In Java, Why is it not possible to convert a String to an Char array and vice versa?
Why aren't they comparable?
char matrixC[][] = {{'s', 't','a', 'c','k'},
{'o','v','e','r'},
{'f','l','o','w'}};
String [] matrixS = {"stack", "over","flow"};
// matrixS=matrixC //Not allowed...
if (matrixS.equals(matrixC) || matrixC.equals(matrixS) )
{
System.out.print("true");
}
else
System.out.print("false"); //Output
Edited:
After some research and digging, I found Answer of my first question (Why is it not possible to convert a String to an Char array and vice versa?) in below link, as explained by roger_that. Thanks for the hint James. Immutable
String is immutable. What exactly is the meaning?
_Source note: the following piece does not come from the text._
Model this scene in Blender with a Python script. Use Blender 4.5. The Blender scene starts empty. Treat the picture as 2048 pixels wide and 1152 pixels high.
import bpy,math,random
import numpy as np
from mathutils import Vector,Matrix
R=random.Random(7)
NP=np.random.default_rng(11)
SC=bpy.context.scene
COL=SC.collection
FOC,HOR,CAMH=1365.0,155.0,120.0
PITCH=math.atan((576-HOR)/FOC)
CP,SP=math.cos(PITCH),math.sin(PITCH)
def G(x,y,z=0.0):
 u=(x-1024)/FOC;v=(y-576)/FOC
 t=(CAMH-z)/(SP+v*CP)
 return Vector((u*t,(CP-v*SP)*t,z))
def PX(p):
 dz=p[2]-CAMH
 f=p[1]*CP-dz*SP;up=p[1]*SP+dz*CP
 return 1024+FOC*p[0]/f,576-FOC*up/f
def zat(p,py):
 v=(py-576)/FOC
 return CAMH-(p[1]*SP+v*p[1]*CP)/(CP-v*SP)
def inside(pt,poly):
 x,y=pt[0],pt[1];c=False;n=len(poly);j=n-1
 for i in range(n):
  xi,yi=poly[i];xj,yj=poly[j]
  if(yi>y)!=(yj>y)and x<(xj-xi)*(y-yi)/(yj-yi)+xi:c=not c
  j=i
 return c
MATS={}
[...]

So, we have separate String pool in java heap, which stores and creates new String literals each time and refer them to String objects accordingly.
Still, I have some doubts about their comparison (I am talking about simple String and Char sequence here, not 2d arrays)
Why is not there any standard and simple method to compare String and Char seq? One way could be, char data[] = {'a', 'b', 'c'}; String str="abc";
if (str.length()==data.length && str.length()>0 )
{
for (int i=0;i<str.length();i++)
{
if (str.charAt(i)!=data[i])
System.out.println("not equal");
}
}
else
System.out.println("not equal");
Is there any other simple/direct way to do this, except,
char data[] = {'a', 'b', 'c'};
String str="abc";
String str1= new String(data);
if (str1.equals(str))
System.out.println("equal");
Conclusion:
Strings are not sequence of characters in java.
They should remove this line from here https://docs.oracle.com/javase/tutorial/java/data/strings.html
Strings
Strings, which are widely used in Java programming, are a sequence of characters. In the Java programming language, strings are objects.
This is the line from where my confusion started. :|
Please correct my understanding.
In C++ (which I'm guessing is what your coming from) Strings are stored as character arrays. This is not the case in Java. In java Strings are immutable objects rather then Char[].